■ Problem statement:
Look through the listing below and give the number of lines that hold "scene". Say nothing more.

■ Provided data:
□ □ □ □
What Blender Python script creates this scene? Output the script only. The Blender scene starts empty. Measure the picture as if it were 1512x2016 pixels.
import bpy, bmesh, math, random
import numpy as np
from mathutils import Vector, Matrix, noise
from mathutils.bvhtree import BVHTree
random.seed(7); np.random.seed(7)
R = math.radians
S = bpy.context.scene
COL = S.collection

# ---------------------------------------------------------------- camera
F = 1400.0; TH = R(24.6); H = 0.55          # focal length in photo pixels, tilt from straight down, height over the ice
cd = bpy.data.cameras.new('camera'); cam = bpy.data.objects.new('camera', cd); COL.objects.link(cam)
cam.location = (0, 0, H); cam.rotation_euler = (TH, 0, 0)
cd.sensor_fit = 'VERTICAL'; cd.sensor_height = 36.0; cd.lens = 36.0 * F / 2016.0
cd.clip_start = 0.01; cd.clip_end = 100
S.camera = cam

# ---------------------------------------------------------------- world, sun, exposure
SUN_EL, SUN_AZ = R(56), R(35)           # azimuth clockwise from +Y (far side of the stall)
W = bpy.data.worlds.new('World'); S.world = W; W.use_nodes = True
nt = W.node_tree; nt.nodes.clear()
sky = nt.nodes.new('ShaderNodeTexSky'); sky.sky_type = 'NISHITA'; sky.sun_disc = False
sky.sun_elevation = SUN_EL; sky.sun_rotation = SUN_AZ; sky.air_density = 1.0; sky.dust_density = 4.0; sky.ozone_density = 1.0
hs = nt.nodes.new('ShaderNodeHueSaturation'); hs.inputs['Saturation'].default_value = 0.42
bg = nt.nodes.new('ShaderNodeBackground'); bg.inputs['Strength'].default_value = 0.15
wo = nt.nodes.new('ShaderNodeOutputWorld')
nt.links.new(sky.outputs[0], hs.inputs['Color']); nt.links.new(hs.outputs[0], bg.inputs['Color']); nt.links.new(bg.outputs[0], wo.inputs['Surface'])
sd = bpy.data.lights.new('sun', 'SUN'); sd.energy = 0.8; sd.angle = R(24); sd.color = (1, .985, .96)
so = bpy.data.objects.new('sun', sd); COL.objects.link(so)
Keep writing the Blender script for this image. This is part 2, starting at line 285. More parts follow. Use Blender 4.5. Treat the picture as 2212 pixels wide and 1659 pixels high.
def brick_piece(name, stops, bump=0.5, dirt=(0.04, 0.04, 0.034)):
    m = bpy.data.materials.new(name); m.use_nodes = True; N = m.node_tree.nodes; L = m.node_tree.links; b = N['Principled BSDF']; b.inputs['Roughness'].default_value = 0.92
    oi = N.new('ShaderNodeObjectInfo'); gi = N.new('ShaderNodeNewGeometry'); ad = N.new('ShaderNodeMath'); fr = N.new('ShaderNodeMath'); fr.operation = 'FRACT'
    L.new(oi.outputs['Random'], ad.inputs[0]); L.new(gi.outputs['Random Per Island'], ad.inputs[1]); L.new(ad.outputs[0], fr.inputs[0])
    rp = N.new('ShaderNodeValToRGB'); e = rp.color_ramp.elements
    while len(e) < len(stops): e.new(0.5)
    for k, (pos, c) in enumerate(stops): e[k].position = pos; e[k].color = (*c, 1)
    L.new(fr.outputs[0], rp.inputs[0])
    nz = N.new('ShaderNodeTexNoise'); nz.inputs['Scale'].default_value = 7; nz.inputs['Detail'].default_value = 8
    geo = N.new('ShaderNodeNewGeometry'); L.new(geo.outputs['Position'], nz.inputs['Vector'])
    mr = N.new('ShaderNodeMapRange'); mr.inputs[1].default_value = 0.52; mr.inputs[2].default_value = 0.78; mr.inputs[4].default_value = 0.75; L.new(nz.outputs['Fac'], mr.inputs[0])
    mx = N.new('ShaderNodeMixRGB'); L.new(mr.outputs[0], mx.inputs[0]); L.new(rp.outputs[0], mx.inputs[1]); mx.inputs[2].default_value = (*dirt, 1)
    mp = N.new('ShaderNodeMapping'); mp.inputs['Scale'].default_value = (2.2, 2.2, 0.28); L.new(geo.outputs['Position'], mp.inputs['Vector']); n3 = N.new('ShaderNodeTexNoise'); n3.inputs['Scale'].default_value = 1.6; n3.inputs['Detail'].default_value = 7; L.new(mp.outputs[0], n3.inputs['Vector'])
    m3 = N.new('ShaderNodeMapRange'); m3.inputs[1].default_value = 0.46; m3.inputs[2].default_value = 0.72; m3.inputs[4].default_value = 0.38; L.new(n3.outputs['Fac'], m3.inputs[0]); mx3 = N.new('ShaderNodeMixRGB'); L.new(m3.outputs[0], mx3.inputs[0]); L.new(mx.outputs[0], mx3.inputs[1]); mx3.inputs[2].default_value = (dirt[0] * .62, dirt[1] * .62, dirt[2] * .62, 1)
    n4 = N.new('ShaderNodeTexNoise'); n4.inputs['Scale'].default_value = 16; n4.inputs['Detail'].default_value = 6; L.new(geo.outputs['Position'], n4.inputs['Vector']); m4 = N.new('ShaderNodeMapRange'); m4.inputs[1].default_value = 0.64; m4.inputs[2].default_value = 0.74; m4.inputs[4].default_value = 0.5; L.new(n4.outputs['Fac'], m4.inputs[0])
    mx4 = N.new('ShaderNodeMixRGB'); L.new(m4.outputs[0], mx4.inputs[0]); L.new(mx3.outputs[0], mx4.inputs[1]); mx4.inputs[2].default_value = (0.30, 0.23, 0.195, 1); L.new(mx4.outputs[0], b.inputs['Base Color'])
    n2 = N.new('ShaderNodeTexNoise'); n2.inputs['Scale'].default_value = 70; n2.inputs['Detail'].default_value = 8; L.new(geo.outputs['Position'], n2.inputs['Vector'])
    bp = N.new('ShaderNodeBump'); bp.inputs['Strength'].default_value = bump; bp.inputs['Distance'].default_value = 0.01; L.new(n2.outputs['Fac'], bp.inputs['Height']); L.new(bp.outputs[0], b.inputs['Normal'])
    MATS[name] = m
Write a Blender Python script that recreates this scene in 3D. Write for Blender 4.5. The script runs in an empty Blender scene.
□ □ □ □
■ Response to the task:
3